43 Die dag werden er talrijke offers gebracht. Men juichte van blijdschap, omdat God hun grote vreugde had bereid; ook de vrouwen en de kinderen juichten, zodat Jerusalems jubel tot in de verte werd gehoord.
They offered great sacrifices that day, and rejoiced; for God had made them rejoice with great joy; and the women also and the children rejoiced: so that the joy of Jerusalem was heard even afar off.

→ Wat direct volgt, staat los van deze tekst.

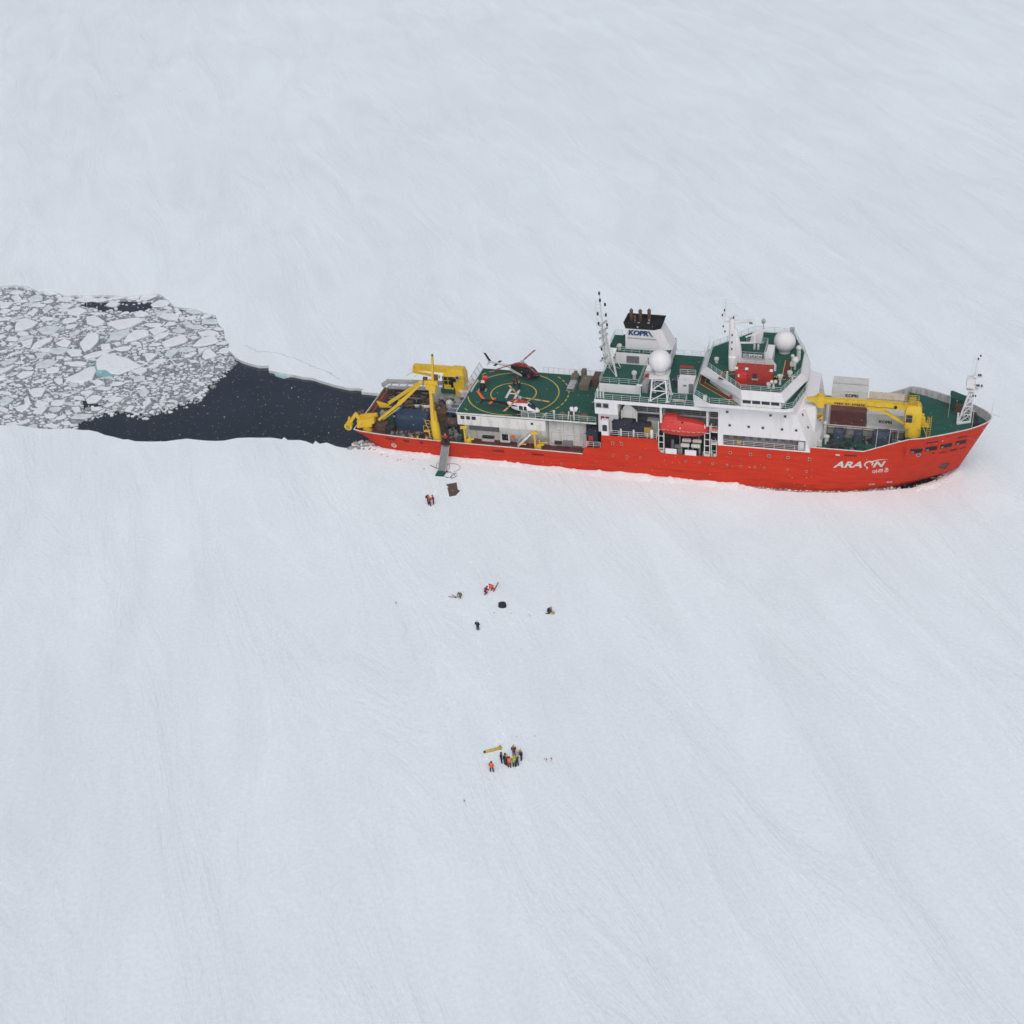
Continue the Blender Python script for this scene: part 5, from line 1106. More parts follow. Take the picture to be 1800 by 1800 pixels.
b = MB(); b.box(95.2, -6.4, 7.3, 95.8, -5.8, 8.9); b.box(94.4, -6.0, 7.3, 95.1, -5.4, 8.2); b.build('deck_locker', M['cbeige'], ship)
r4_ = random.Random(5); fg = thing('foredeck_gear', 'dark loose gear, chains and hoses cluttering the fore working deck', 'deck gear', (0, 0, 0))
for nm_, mt_ in (('dark_gear', 'dark'), ('green_gear', 'green'), ('grey_gear', 'gray')):
    b = MB()
    for i in range(34 if mt_ == 'dark' else 12):
        x = 83.6 + r4_.random() * 11.5; y = -8.6 + r4_.random() * 5.4; s = .12 + .42 * r4_.random()
        if x > 92 and y < -8: continue
        b.box(x - s, y - s * .6, 7.3, x + s, y + s * .6, 7.4 + r4_.random() * .7)
        if i % 3 == 0: b.tube((x, y, 7.5), (x + r4_.uniform(-1.6, 1.6), y + r4_.uniform(-.6, .6), 7.7), .07, n=5)
    o = b.build(nm_, M[mt_], fg); o['kind'] = 'stuff'
b = MB(); b.cyl((84.0, -7.4, 7.3), .45, .5, n=10); b.box(84.8, -7.6, 7.3, 85.5, -7.2, 7.7); b.box(90.4, -7.8, 7.3, 91.2, -7.0, 7.9); b.build('bollard', M['green'], ship)
for x in (91.6, 93.7, 95.0): 
    b = MB(); b.tube((x, -6.6, 7.3), (x + .15, -5.6, 10.6), .05, n=4); b.build('support_pole', M['cream'], ship)
# ---- cranes -----------------------------------------------------------------------
def deck_crane(name, label_, X, Y, z0, zc, boom_to, hb_, brace=True, parent=ship, flip=1):
    """pedestal crane: conical pedestal, slewing house with cab, box boom and brace"""
    k = MB(); k.rings([C16(X, Y, 1.28, z0, 16), C16(X, Y, 1.32, z0 + (zc - z0) * .35, 16), C16(X, Y, 1.15, z0 + (zc - z0) * .42, 16), C16(X, Y, 1.05, z0 + (zc - z0) * .5, 16)])
    root = k.build(name, M['yellow'], parent, smooth=True); root['label'] = label_
    zz = z0 + (zc - z0) * .36
    b = MB(); b.rings([L([(X - 1.4, Y - 1.2), (X + 1.15, Y - 1.2), (X + 1.15, Y + 1.2), (X - 1.4, Y + 1.2)], zz), L([(X - 1.55, Y - 1.2), (X + 1.15, Y - 1.2), (X + 1.15, Y + 1.2), (X - 1.55, Y + 1.2)], zc - .6), L([(X - 1.2, Y - .8), (X + .8, Y - .8), (X + .8, Y + .8), (X - 1.2, Y + .8)], zc + .5)])
    b.build('crane_house', M['yellow'], root)
    for (z1, z2) in ((zz + 1.2, zz + 1.9), (zz + 2.0, zz + 2.55)):
        b = MB(); b.box(X - 1.35, Y - 1.26, z1, X - .35, Y - 1.2, z2); b.build('cab_window', M['glass'], root)
    b = MB(); b.box(X - 1.62, Y - .9, zz + 1.3, X - 1.54, Y + .6, zz + 2.5); b.build('cab_window', M['glass'], root)
    bx, bz = boom_to
    b = MB(); b.rings([[(X + .6, Y - .5, zc - .5), (X + .6, Y + .5, zc - .5), (X + .6, Y + .5, zc + .35), (X + .6, Y - .5, zc + .35)],
                       [(X - 6, Y - .5, zc - .75), (X - 6, Y + .5, zc - .75), (X - 6, Y + .5, zc + .45), (X - 6, Y - .5, zc + .45)],
                       [(X - 8, Y - .42, zc - .62), (X - 8, Y + .42, zc - .62), (X - 8, Y + .42, zc + .45), (X - 8, Y - .42, zc + .45)],
                       [(bx + 2.6, Y - .4, bz - .55), (bx + 2.6, Y + .4, bz - .55), (bx + 2.6, Y + .4, bz + .45), (bx + 2.6, Y - .4, bz + .45)]] if hb_ else
                      [[(X + .6, Y - .7, zc - .5), (X + .6, Y + .7, zc - .5), (X + .6, Y + .7, zc + .35), (X + .6, Y - .7, zc + .35)], [(bx, Y - .6, bz - .5), (bx, Y + .6, bz - .5), (bx, Y + .6, bz + .35), (bx, Y - .6, bz + .35)]])
    b.build('boom', M['yellow'], root)
    return root
bc = deck_crane('bow_crane', 'yellow crane with its boom stowed level over the fore containers', 97.5, -5.9, 9.9, 15.5, (79.9, 15.4), True)
b = MB(); Y_ = -5.9
b.rings([[(82.6, Y_ - .75, 14.3), (82.6, Y_ + .75, 14.3), (82.6, Y_ + .75, 16.3), (82.6, Y_ - .75, 16.3)], [(81.7, Y_ - .75, 14.3), (81.7, Y_ + .75, 14.3), (81.7, Y_ + .75, 16.4), (81.7, Y_ - .75, 16.4)], [(81.0, Y_ - .4, 15.0), (81.0, Y_ + .4, 15.0), (81.0, Y_ + .4, 15.9), (81.0, Y_ - .4, 15.9)], [(79.6, Y_ - .15, 15.3), (79.6, Y_ + .15, 15.3), (79.6, Y_ + .15, 15.65), (79.6, Y_ - .15, 15.65)]]); b.build('boom_head', M['yellow'], bc)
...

44 In die tijd werden er mannen aangesteld, die belast waren met het toezicht over de kamers voor de voorraden, hefoffers, eerstelingen en tienden, om daarin de wettelijke cijnzen, naar de verhouding van de landerijen der steden, voor de priesters en levieten te bergen. Want Juda beleefde nu vreugde aan de dienstdoende priesters en levieten;
On that day men were appointed over the storerooms, for the contributions, the first fruits, and the tithes, to gather into them from the fields of the cities the portions appointed by the law for the cohanim and Levites, for Judah rejoiced over the cohanim and the Levites who ministered.
45 want ze onderhielden de verplichtingen jegens God en de reinheidsvoorschriften. Ook de zangers en poortwachters onderhielden, wat David en zijn zoon Salomon hadden voorgeschreven;
They performed the duty of their God, and the duty of the purification, and so did the singers and the gatekeepers, according to the commandment of David, and of Solomon his son.
46 want de oorsprong van de zangers en van het lof- en jubellied voor God ligt in de oude tijden van David en Asaf.
For long ago in the days of David and Asaph there were directors of the singers and songs of praise and thanksgiving to God.
47 Heel Israël bracht dus in de tijd van Zorobabel en in de tijd van Nehemias de cijns voor de dagelijkse behoeften der zangers en poortwachters op, en wijdde gaven aan de levieten, die daarvan wederom aan de zonen van Aäron wijdden.
All Israel in the days of Zerubbabel, and in the days of Nehemiah, gave the portions of the singers and the gatekeepers, as every day required: and they set apart that which was for the Levites; and the Levites set apart that which was for the sons of Aaron.